Observasi Fairclough dan Wodak (1995) menunjukkan bahwa negosiasi dari contoh pemaknaan perubahan organisasional melalui keterkaitan yang kompleks baik secara social maupun historis menghasilkan teks yang terlihat sebagai bagian dari proses yang terus-menerus, berulang dan tidak pernah berhenti. Singkatnya, beberapa teks dilihat sebagai “sebuah hubungan dalam rantai teks, reaksi, menggambarkan dan mentrasformasikan teks lain. Nilai dari pendekatan ini adalah pengamatan yang luas dari interaksi verbal dan tertulis memungkinkan kita untuk menghargai pentingnya “siapa yang menggunakan bahasa, bagaimana, mengapa dan kapan”. Secara lebih spsifik, makna bahwa ketika mempelajari interaksi diskursif tertentu, peneliti perubahan organisasional mungkin mempertimbangkan interaksi diskursif yang beroperasi pada tingkat yang berbeda dan waktu yang berbeda.
Perspektif Multi-Disiplin dari Perubahan Organisasi.

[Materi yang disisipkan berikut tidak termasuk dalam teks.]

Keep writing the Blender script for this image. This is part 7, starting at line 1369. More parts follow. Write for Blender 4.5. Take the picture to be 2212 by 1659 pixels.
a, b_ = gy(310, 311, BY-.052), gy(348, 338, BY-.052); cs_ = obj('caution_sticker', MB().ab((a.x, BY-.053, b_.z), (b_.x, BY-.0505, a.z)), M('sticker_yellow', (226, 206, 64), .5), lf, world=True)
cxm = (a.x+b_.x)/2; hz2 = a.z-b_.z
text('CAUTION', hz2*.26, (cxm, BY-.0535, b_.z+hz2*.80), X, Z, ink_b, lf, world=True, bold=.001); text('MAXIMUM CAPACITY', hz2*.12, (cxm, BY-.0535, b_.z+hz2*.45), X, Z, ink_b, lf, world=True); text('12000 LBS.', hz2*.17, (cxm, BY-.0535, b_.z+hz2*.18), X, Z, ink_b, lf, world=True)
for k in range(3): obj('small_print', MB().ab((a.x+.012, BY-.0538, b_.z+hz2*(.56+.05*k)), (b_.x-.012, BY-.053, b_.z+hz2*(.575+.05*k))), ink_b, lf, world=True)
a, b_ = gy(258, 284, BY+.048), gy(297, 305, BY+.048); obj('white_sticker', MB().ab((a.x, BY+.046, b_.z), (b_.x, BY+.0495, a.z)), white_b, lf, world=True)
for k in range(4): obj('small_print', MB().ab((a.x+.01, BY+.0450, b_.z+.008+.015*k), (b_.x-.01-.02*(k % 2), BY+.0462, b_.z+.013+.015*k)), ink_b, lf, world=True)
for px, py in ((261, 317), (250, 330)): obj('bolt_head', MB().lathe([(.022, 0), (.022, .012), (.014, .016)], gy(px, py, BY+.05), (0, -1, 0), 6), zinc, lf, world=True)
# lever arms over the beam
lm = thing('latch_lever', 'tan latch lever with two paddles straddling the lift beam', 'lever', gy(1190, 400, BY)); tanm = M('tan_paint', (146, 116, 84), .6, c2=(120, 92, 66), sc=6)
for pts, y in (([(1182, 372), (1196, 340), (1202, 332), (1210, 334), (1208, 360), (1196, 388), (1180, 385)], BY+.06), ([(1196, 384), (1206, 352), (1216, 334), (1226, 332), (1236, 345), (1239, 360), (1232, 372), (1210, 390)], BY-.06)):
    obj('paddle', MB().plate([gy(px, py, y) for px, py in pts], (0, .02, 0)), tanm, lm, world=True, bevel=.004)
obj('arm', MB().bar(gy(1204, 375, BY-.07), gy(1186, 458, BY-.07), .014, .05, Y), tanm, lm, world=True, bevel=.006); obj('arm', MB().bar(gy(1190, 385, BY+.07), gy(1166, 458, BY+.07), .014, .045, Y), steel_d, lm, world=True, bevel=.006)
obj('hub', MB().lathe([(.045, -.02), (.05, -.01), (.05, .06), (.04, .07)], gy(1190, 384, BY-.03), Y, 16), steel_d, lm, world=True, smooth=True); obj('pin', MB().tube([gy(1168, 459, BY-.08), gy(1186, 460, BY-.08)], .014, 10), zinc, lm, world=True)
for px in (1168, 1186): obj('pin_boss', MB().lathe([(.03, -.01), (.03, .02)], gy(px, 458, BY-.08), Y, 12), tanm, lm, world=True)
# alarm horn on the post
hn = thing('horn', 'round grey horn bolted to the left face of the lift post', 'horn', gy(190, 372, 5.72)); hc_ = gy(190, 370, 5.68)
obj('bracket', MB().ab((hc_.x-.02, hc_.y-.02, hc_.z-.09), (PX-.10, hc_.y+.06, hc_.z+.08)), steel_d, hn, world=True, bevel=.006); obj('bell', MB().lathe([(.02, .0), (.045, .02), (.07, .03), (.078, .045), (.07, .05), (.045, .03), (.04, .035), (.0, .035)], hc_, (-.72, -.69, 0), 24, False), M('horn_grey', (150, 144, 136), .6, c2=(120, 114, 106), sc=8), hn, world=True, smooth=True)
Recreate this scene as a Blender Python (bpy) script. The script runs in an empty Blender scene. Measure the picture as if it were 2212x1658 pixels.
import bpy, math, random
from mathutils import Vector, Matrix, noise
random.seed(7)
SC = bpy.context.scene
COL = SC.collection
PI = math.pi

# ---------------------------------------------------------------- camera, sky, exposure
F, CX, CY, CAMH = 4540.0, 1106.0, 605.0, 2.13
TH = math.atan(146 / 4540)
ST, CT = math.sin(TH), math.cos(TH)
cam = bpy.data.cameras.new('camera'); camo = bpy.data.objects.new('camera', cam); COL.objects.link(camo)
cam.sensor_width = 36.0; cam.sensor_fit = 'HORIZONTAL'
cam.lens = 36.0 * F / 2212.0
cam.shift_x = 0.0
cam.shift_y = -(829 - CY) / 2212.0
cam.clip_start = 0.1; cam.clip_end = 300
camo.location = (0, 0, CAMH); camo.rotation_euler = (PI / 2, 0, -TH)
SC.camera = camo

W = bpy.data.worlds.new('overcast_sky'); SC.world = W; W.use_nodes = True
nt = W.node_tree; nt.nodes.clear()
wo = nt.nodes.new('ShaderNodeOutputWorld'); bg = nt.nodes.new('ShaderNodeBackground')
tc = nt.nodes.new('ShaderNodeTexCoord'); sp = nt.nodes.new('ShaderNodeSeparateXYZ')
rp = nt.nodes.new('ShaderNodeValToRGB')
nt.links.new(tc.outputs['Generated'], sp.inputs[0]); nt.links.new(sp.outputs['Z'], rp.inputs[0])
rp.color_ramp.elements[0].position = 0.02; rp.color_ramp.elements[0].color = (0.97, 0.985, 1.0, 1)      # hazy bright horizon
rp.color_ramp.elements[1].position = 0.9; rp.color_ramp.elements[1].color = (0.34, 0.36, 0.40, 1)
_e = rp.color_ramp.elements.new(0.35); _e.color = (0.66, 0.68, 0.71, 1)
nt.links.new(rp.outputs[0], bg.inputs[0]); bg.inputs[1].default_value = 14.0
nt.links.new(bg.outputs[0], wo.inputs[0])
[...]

Analisis ini berasal dari berbagai pendekatan: sosiologi, sosio-psikologi, antropologi, bahasa, filosofi, dan komunikasi. Pemaknaan perubahan dicari dengan pendekatan metodologi sperti analisis metafora, analisis naratif, analisis retorik, dan analisis percakapan. Metodologi yang tersedia bagi peneliti untuk melakukan riset dalam setting organisasiona terlihat sebagai virtual. Diskursus memfokuskan riset perubahan organisasi untuk mengamati berbagai isu pada level individual, kelompok dan organisasi. Ini dapat juga berarti bahwa parameter pertanyaan penelitian diturunkan dari metodologi yang tersedia untuk mengujinya. Pilihan yang banyak dalam metodologi membantu analisis berbagai jenis data. Beberapa metodologi yang kuat secara empiris mungkin digunakan untuk meneliti perubahan organisasional yag dihubungkan dengan diskursus.
Pendekatan Alternatif untuk Meneliti Berbagai Isu yang Berhubungan Dengan Perubahan Organisasional.
Analisis diskursus terlihat menawarkan pendekatan alternative untuk meneliti isu yang berhubungan dengan perubahan organisasional untuk menghasilkan pandangan baru. Meningkatnya kepentingan dan manfaatnya akan hal ini, pendekatan analitis diskursus mengarahkan penelitian yang dapat menambah pengetahuan dan pemahaman mengenai keterkaitan antara perubahan dengan fenomena yang luas, misalnya budaya organisasional, teknoligi informasi, media baru, downsizing dan pembelajaran organisasional. Studi lain melihat peran percakapan dalam produksi perubahan intensional dalam organisasi dan secara diskursif menganalisis peran konsultan dalam proses manajemen perubahan, serta menghubungkan antara strategi dan perubahan.